Ad-Express and Daily Iowegian, Centerville, IA

April 24, 2012

Turn ‘Rubbish to Riches’ debuts at Honey Creek Resort State Park

By Michael Schaffer - Managing editor
Daily Iowegian

CENTERVILLE — Sunday was Earth Day, a day to do something good for the home to 7 billion people, and at Honey Creek Resort State Park in northern Appanoose County, it was "Rubbish to Riches."

The brains behind "Rubbish to Riches," resort naturalist Hannah Wiltamuth, said 35 vendors occupying 57 tables came to the resort for this first-time event. One vendor came from as far as Sioux City, she said.

The concept behind "Rubbish to Riches" is to turn trash into something useful — "upcycling" — and judging by the large number of vendors and participants Sunday it appeared to be a success.

"It's doing well," Wiltamuth said after less than two hours into the event. "So far, so good."

"Rubbish to Riches" is all about upcycling and Amanda Selby made items out of yarn and plastic bags customers use to carry purchases. Selby, of Indianola, said each upcycled bag item she made required approximately 30 plastic bags and yarn, or what she calls PLARN, a plastic and yarn bag.

Other items available at "Rubbish to Riches" included clothing, jewelry, wood products, books, dolls, Tupperware, tote bags, food, plants, watches, scarfs, glassware, canned food, waxes, candles, hats, sunglasses, makeup, scarfs, lawn ornaments, antiques and other unusual items like vacuum cleaner covers and custom-made knives.

Jack and Evelyn Howard with Howard's Crafts in Ottumwa brought vacuum cleaner covers and cloth pouches to microwave vegetables in to "Rubbish to Riches." The Howards said they work out of their home and typically attend larger craft shows in cities like Des Moines and Cedar Rapids.

Evelyn said her inspiration was to cover an unsightly mechanical device that usually sits in the corner with something that was meant "to just too please people. It  just is pretty to look at and they can smile at."
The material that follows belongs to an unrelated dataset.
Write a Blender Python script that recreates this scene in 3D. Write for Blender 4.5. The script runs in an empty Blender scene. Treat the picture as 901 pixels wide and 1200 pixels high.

James Walker brought an assortment of wood and upcycled metal products. Walker takes used railroad spikes, car axles, old chain saw and bicycle chains and turns them into custom knives, something he has been doing the last 12 years.

Walker said his knives sell anywhere from $150-$450.

Walker in some degree for 20 years has worked on violins and for 30 years on gun stocks.